Black, the curator of the Historical and Genealogical Society of Somerset County, which cares for and catalogs the items left at the temporary memorial, said most items are patriotic or religious.
But people also leave items that they happened to be wearing that day, such as jewelry.
One man signed his name on a light bulb and left it in the fence, Wagner said.
But visitors likely won't find a souvenir shop or a hot dog stand near the temporary or the permanent memorial.
Residents and family members of those who died have advocated for keeping the area free of business, and local officials have complied while a permanent national memorial is being designed, Marker said.
The Director of the National Park Service established the Flight 93 Advisory Commission, which is made up of family members, residents and local and federal officials.

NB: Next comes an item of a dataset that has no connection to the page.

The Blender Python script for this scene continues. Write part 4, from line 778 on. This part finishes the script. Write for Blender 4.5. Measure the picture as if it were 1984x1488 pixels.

The commission must submit a design recommendation for a permanent memorial to the Secretary of the Interior by September 2005.
Location
Because of its proximity to the Pennsylvania Turnpike -- about 10 miles -- some visitors make a stop to the memorial during a trip to another destination.
Others devote a day to touring the county, which usually includes the site of Quecreek Mine accident, where workers in July 2002 freed nine miners who were trapped in a flooded mine shaft for 77 hours.
They also might find their way to the "Thunder on the Mountain, UAL Flt 93 Memorial Chapel," a century-old building that had been used as a seed warehouse but was renovated in the year after the crash.
Last year, about 40,000 people attended Mass there or sat in the nondenominational chapel's small "meditation room" where pictures and profiles of each victim hang, said its founder, the Rev. Alphonse T. Mascherino.
A trip to the crash site can be emotionally tolling, the Rev. Mr. Mascherino said, and many people who come to the chapel are looking for a quiet place to contemplate the events of the last three years.
"We, as a nation, have been wounded. This is a source of healing," Mr. Mascherino said.